Addie went on to describe my imitation of DiMaggio’s gait, and repeated some of the other stories concerning my activities of the previous month. Then he wrote:

“Piersall’s teammates, from all that can be gathered, greet his hi-jinks with cold fury. Yet the fans and the press love him because he is so colorful. The newspapermen in Boston talk of Piersall as one speaks of an incorrigible child, tsk-tsking some of his exploits yet taking pride in his deviltry.”

Aside from everything that Addie described, I apparently did something else that night that caused a great deal of unrest in the ball club and, when it was disclosed, a tremendous amount of discussion around the baseball circuit. It seems that I was in the Red Sox locker room changing my shirt when Vera Stephens’s four-year-old son walked in. According to the stories I read, I reached out, spanked him and sent him screeching down the runway to his father, who was in the dugout.

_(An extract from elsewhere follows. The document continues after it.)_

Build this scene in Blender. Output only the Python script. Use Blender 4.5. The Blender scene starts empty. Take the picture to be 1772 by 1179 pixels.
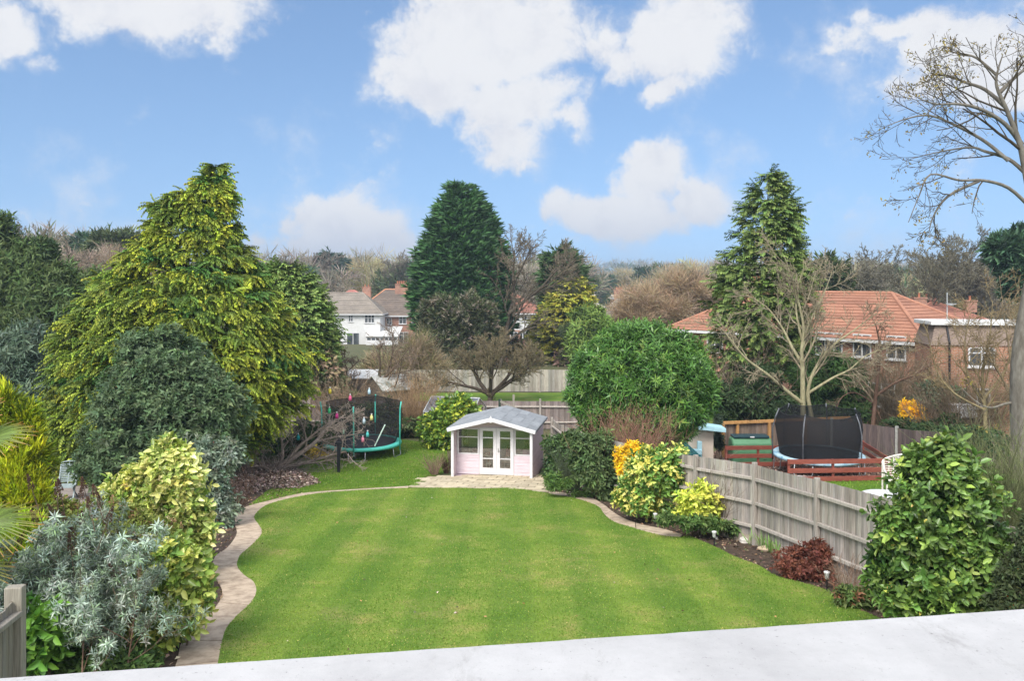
import bpy, bmesh, math, random
import numpy as np
from mathutils import Vector, Matrix, Euler

S = bpy.context.scene
COL = S.collection
R = math.radians

# ---------------------------------------------------------------- camera
F, CX, HY, CZ = 1500.0, 886.0, 490.0, 7.6        # focal length and horizon in pixels of the 1772 x 1179 photograph
cam_d = bpy.data.cameras.new("camera")
cam = bpy.data.objects.new("camera", cam_d); COL.objects.link(cam)
cam.location = (0, 0, CZ); cam.rotation_euler = (R(90), 0, 0)
cam_d.sensor_width = 36.0; cam_d.lens = F / 1772 * 36.0
cam_d.shift_y = -(589.5 - HY) / 1772
cam_d.clip_start = 0.05; cam_d.clip_end = 6000
S.camera = cam
S.render.resolution_x, S.render.resolution_y = 1024, 682

# ---------------------------------------------------------------- light, exposure
SUN_EL, SUN_AZ = R(48), R(205)      # compass style: azimuth of the sun measured clockwise from +Y
S.view_settings.view_transform = 'Standard'; S.view_settings.look = 'None'
S.view_settings.exposure = 1.2; S.view_settings.gamma = 1.0
sd = bpy.data.lights.new("sun", 'SUN'); sd.energy = 1.9; sd.angle = R(26); sd.color = (1.0, 0.95, 0.87)
sun = bpy.data.objects.new("sun", sd); COL.objects.link(sun)
sdir = Vector((math.sin(SUN_AZ) * math.cos(SUN_EL), math.cos(SUN_AZ) * math.cos(SUN_EL), math.sin(SUN_EL)))
sun.rotation_euler = sdir.to_track_quat('Z', 'Y').to_euler(); sun.location = (0, 0, 60)

# ---------------------------------------------------------------- sky
W = bpy.data.worlds.new("World"); S.world = W; W.use_nodes = True
def build_sky():
    nt = W.node_tree; N = nt.nodes; L = nt.links; N.clear()
    def nd(t, **k):
        n = N.new(t)
        for a, b in k.items(): setattr(n, a, b)
        return n
    def val(sock, v):
        if hasattr(v, 'links') or isinstance(v, bpy.types.NodeSocket): L.new(v, sock)
        else: sock.default_value = v
    def M(op, a, b=0.0, c=0.0, clamp=False):
        n = nd('ShaderNodeMath', operation=op, use_clamp=clamp)
        val(n.inputs[0], a); val(n.inputs[1], b)
        if op in ('MULTIPLY_ADD',): val(n.inputs[2], c)
        return n.outputs[0]
    def VM(op, a, b=(0, 0, 0)):
        n = nd('ShaderNodeVectorMath', operation=op); val(n.inputs[0], a); val(n.inputs[1], b)
        return n.outputs['Value'] if op in ('LENGTH', 'DOT_PRODUCT') else n.outputs[0]
    def MR(v, a, b, c=0.0, d=1.0, smooth=True):
        n = nd('ShaderNodeMapRange'); n.interpolation_type = 'SMOOTHSTEP' if smooth else 'LINEAR'
        val(n.inputs[0], v)
        for i, x in enumerate((a, b, c, d)): n.inputs[i + 1].default_value = x
        return n.outputs[0]
    def mixc(f, a, b):
        n = nd('ShaderNodeMix', data_type='RGBA'); val(n.inputs[0], f); val(n.inputs[6], a); val(n.inputs[7], b)
        return n.outputs[2]
    tc = nd('ShaderNodeTexCoord'); D = tc.outputs['Generated']
    sky = nd('ShaderNodeTexSky', sky_type='NISHITA'); sky.sun_disc = False
    sky.sun_elevation = SUN_EL; sky.sun_rotation = SUN_AZ; sky.air_density = 1.0; sky.dust_density = 0.4; sky.ozone_density = 2.5
    L.new(VM('NORMALIZE', VM('ADD', VM('MULTIPLY', D, (1, 1, .8)), (0, 0, .16))), sky.inputs[0])
    sep = nd('ShaderNodeSeparateXYZ'); L.new(D, sep.inputs[0])
    # wind-warped direction for the cloud outlines
    def noise(vec, scale, detail, rough, lac=2.1):
        n = nd('ShaderNodeTexNoise'); L.new(vec, n.inputs['Vector']); n.inputs['Scale'].default_value = scale
        n.inputs['Detail'].default_value = detail; n.inputs['Roughness'].default_value = rough; n.inputs['Lacunarity'].default_value = lac
        return n
    nw = noise(D, 7.0, 5, .55)
    warp = VM('MULTIPLY', VM('SUBTRACT', nw.outputs['Color'], (.5, .5, .5)), (.15, .15, .12))
    DW = VM('ADD', D, warp)
    fb = noise(D, 7.0, 10, .62).outputs['Fac']
    up = VM('ADD', D, (0.012, 0, 0.022))
    fb2 = noise(up, 7.0, 7, .6).outputs['Fac']
    # (px x, px y, radius x, radius y, weight): where each bank of cloud stands in the sky
    banks = [(250, 5, 260, 75, 1.0), (10, 45, 90, 48, .95), (385, 52, 90, 50, .8), (100, 92, 55, 22, .42), (405, 122, 40, 20, .28),
             (860, 60, 250, 120, 1.15), (760, 120, 140, 95, 1.0), (880, 190, 120, 110, 1.05), (872, 272, 95, 62, .95), (1010, 70, 110, 80, 1.0),
             (1190, 75, 130, 105, 1.05), (1165, 165, 75, 40, .85), (1280, 115, 42, 60, .6), (1045, 140, 50, 30, .7), (985, 215, 50, 60, .7), (925, 310, 50, 20, .7),
             (1080, 105, 95, 60, .8), (1245, 60, 80, 60, .85), (955, 150, 90, 70, .8), (1345, 130, 32, 26, .75), (1010, 275, 26, 20, .6), (1305, 205, 22, 42, .4), (1180, 214, 24, 9, .4),
             (1060, 362, 175, 62, 1.1), (1130, 290, 90, 70, 1.05), (1215, 345, 85, 48, .95), (1090, 422, 40, 28, .62), (945, 385, 55, 45, .8), (1000, 420, 80, 25, .5),
             (600, 385, 110, 52, 1.0), (555, 425, 165, 45, 1.0), (690, 405, 80, 48, .85), (650, 455, 160, 42, .9), (470, 400, 50, 26, .6),
             (62, 372, 85, 34, .62), (170, 342, 42, 19, .66), (20, 360, 40, 20, .4),
             (1660, 60, 130, 85, 1.0), (1760, 110, 120, 110, 1.05), (1580, 22, 95, 42, .85), (1600, 140, 85, 48, .72), (1500, 45, 50, 28, .45),
             (1690, 255, 110, 60, .38), (270, 215, 50, 40, .22), (690, 255, 60, 60, .30), (640, 30, 60, 40, .4)]
    acc = None
    for (x, y, rx, ry, w) in banks:
        v = Vector(((x - CX) / F, 1.0, (HY - y) / F)); ln = v.length; v.normalize()
        d = VM('MULTIPLY', VM('SUBTRACT', DW, tuple(v)), (F / rx * ln, 1.6 * F / rx, F / ry * ln))
        k = M('MULTIPLY', MR(VM('LENGTH', d), 1.35, 0.0), w)
        acc = k if acc is None else M('MAXIMUM', acc, k)
    # unseen broken cloud added behind and above the view to strengthen ambient light
    big = noise(D, 2.6, 5, .55).outputs['Fac']
    other = M('MULTIPLY', MR(big, .38, .60), M('MAXIMUM', MR(sep.outputs[2], .42, .62), MR(sep.outputs[1], .60, .35)))
    acc = M('MAXIMUM', acc, M('MULTIPLY', other, .9))
    fine = noise(DW, 30.0, 8, .66).outputs['Fac']
    dens = M('ADD', M('ADD', acc, M('MULTIPLY', M('SUBTRACT', fb, .5), 2.2)), M('MULTIPLY', M('SUBTRACT', fine, .5), .75))
    wisp = M('ADD', acc, M('MULTIPLY', M('SUBTRACT', fb, .5), 3.0))
    core = MR(dens, .16, .68)
    veil = M('MULTIPLY', MR(wisp, .08, .80), .58)
    mask = M('MAXIMUM', core, veil)
    # cloud colour, lighting painted in by offset noise: white tops, mauve grey low down
    thick = MR(M('ADD', M('MULTIPLY', M('SUBTRACT', fb2, fb), 1.6), M('MULTIPLY', M('SUBTRACT', fine, .5), -.9)), -.10, .34)
    low = MR(sep.outputs[2], .10, .015)
    white, grey, base = (5.9, 5.95, 6.15, 1), (5.0, 5.1, 5.6, 1), (4.0, 4.0, 4.6, 1)
    cc = mixc(M('MULTIPLY', thick, .75), white, grey)
    cc = mixc(M('MULTIPLY', low, .6), cc, base)
    glow = nd('ShaderNodeMix', data_type='RGBA', blend_type='MULTIPLY'); glow.inputs[0].default_value = 1.0; L.new(cc, glow.inputs[6])
    gx = nd('ShaderNodeCombineXYZ'); gv = MR(sep.outputs[1], .25, -.35, 1.0, 3.3)     # unseen cloud behind the view, brightened to add ambient light
    for i in range(3): L.new(gv, gx.inputs[i])
    L.new(gx.outputs[0], glow.inputs[7]); cc = glow.outputs[2]
    tint = nd('ShaderNodeMix', data_type='RGBA', blend_type='MULTIPLY'); tint.inputs[0].default_value = 1.0
    L.new(sky.outputs[0], tint.inputs[6]); tint.inputs[7].default_value = (SKYT[0], SKYT[1], SKYT[2], 1)
    # pale band near the horizon
    col = mixc(mask, tint.outputs[2], cc)
    bg = nd('ShaderNodeBackground'); L.new(col, bg.inputs[0]); bg.inputs[1].default_value = 0.065
    out = nd('ShaderNodeOutputWorld'); L.new(bg.outputs[0], out.inputs[0])
SKYT = (1.14, 1.21, 1.24)
build_sky()
cy = S.cycles
cy.max_bounces = 5; cy.diffuse_bounces = 3; cy.glossy_bounces = 2; cy.transmission_bounces = 4; cy.transparent_max_bounces = 12; cy.volume_bounces = 0
cy.caustics_reflective = False; cy.caustics_refractive = False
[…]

I know I did a lot of unusual things during this period, but I’m positive that I never spanked either Stephens’s or anyone else’s child. I might have—and probably did—give him a little pat on the flank, but I suppose I’ll never be able to prove it. I don’t remember, the child was too young to say anything one way or the other and nobody else happened to be in the locker room at the time. However, the story did break several days later and I am quoted as saying that I patted the child lightly, which is enough to convince me that that’s all I did. Stephens evidently is also convinced, because he has since told me that his boy cried simply because I was a stranger to him and that there is no question that I neither spanked him nor hit him very hard. However, in the light of what happened within the next sixteen hours, I don’t suppose anyone can be blamed for what was said or written about me.

At midnight, after the June 27 game with Washington was over, Boudreau announced to the press, “From now on, Piersall’s my right fielder.”

The next morning, he called me into his office and told me that the Red Sox had decided to send me to Birmingham.

Here, in part, is the way Roger Birtwell, a Boston baseball writer, told the story in the July 9, 1952, issue of the
Sporting News
:

“Jim Piersall—at twenty-two—is without question one of the best fielding and throwing outfielders in the game today. With the Red Sox, he batted .296—one hit under .300—for all the games he started as an outfielder.

“Yet the Red Sox, in a startling move late in the morning of Saturday, June 28, demoted Piersall to their Double A farm club at Birmingham. The big-league career of one of the most talented and colorful players in the game’s history had been sliced to ten and a half weeks. And part of that time was spent on the bench.

“Less than twelve hours before, Manager Lou Boudreau had announced that Piersall would return from the bench and resume his place at right field for the Red Sox.

“ ‘Piersall’s attitude was detrimental to this club,’ was Boudreau’s explanation of Jim’s assignment to Birmingham. ‘I have to consider twenty-five or thirty other ballplayers—plus trying to win.’

“Said General Manager Joe Cronin: ‘Apparently everyone on this club is against him [Piersall]. There really was a bad situation down on the bench and in the clubhouse.’